There was originally scheduled to be the inaugural 'Plone Community of Practice' run by JBoye on the Tuesday morning. Alas due to a combination of school holidays in the UK that week, people already out of the office for three days for the main conference and my late announcement of it, we had to cancel it as, whilst there was a lot of interest, not enough people would be able to make it. We did however continue with the afternoon Plone Showcase in which we had a number of speakers come and talk to an audience of around 30-40 people.
Later that evening with people starting to arrive for the main conference starting the next day, we held a 'Jetlag reception' (thanks again to JBoye for coining a term for yet another reason to socialise) at Watershed in Bristol. There were about 40-50 Plone people there and we were also joined by some people from the local Django users group meetup that we happening earlier that evening.
The main conference started early Wednesday morning with registration starting at 8:30am. We'd picked up an idea from Europython this year with the registration and had people pick up their badges and conference bags and t-shirts separately. This streamlined the process quite a bit, and amazingly we were able to have pretty much everyone registered by the time of the keynote starting at 9am. Those of you who have been to previous conferences know just how much chaos this stage can be. Luckily we had a long narrow corridor to funnel people through and entice them up the stairs at the end with coffee and breakfast snacks so as to keep the corridor clear.

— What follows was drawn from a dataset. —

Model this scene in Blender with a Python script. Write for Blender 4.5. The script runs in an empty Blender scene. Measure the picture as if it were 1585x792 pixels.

Each attendee was given a goodie bag was the Plone Conference 2010 branding on it and sponsor logos and contained a Plone Conference 2010 pint glass (we know what freebies will be appreciated by the Plone Community!), a copy of 'A Users Guide to Plone 4' supplied by Enfold Systems, a Plone Conference 2010 t-shirt, and a copy of the Plone Foundation Annual Report.
The talks started with a keynote from Alex Limi and Alan Runyan on the Future of Plone. We had four rooms running in parallel at the conference, with the keynote in the largest room, the Wessex Suite. The video recording and the stage set was supplied by Aurora AV who did an amazing job. This is the first time I think the Plone Conference has had such a strong 'brand' and the illustration we had commissioned by local illustrator Ben Newman was shown off to its best along the front of the table, and on the podium. There was a giant Plone logo lit up behind the podium, which lent itself to one of the best photos of the conference, 'St. Plone' by Denis Mishunov.
Videos were taken of all four rooms, and feeds taken from both camera and the projector feed so you can see what is on the slides. They were recorded direct to disk and uploaded to ploneconf2010.blip.tv at the end of each day.
At the end of the first day, we had a guest keynote from Richard Noble, OBE the director of the Bloodhound SSC project and former land speed record holder. Whilst we think Open Source Content Management is pretty cool, you just can't beat a car powered by a combination of a Eurofighter jet engine and a giant rocket motor aiming for 1,000mph! Richard talked about all the obstacles they've had to overcome in developing something that no-one has ever done before, and how they have financed the project. They are going to 'open source' all of the data from the project and the actual telemetry from the car itself. This is an amazing resource as none of their peers in this kind of engineering (aerospace, F1 motor racing, etc) are willing to share their data and knowledge with the public. Bloodhound are running a large education programme and Richard was appealing to the Plone community to see if there was an opportunity to use Plone to help disseminate all the learning materials.
Hrm.... I'm actually still writing this blog entry, but fatsyndication seems to have sent it out on the atom feed, despite it not being published yet :( also the base url is wrong so images broken on planet plone... I'm trying to fix it and finish writing it!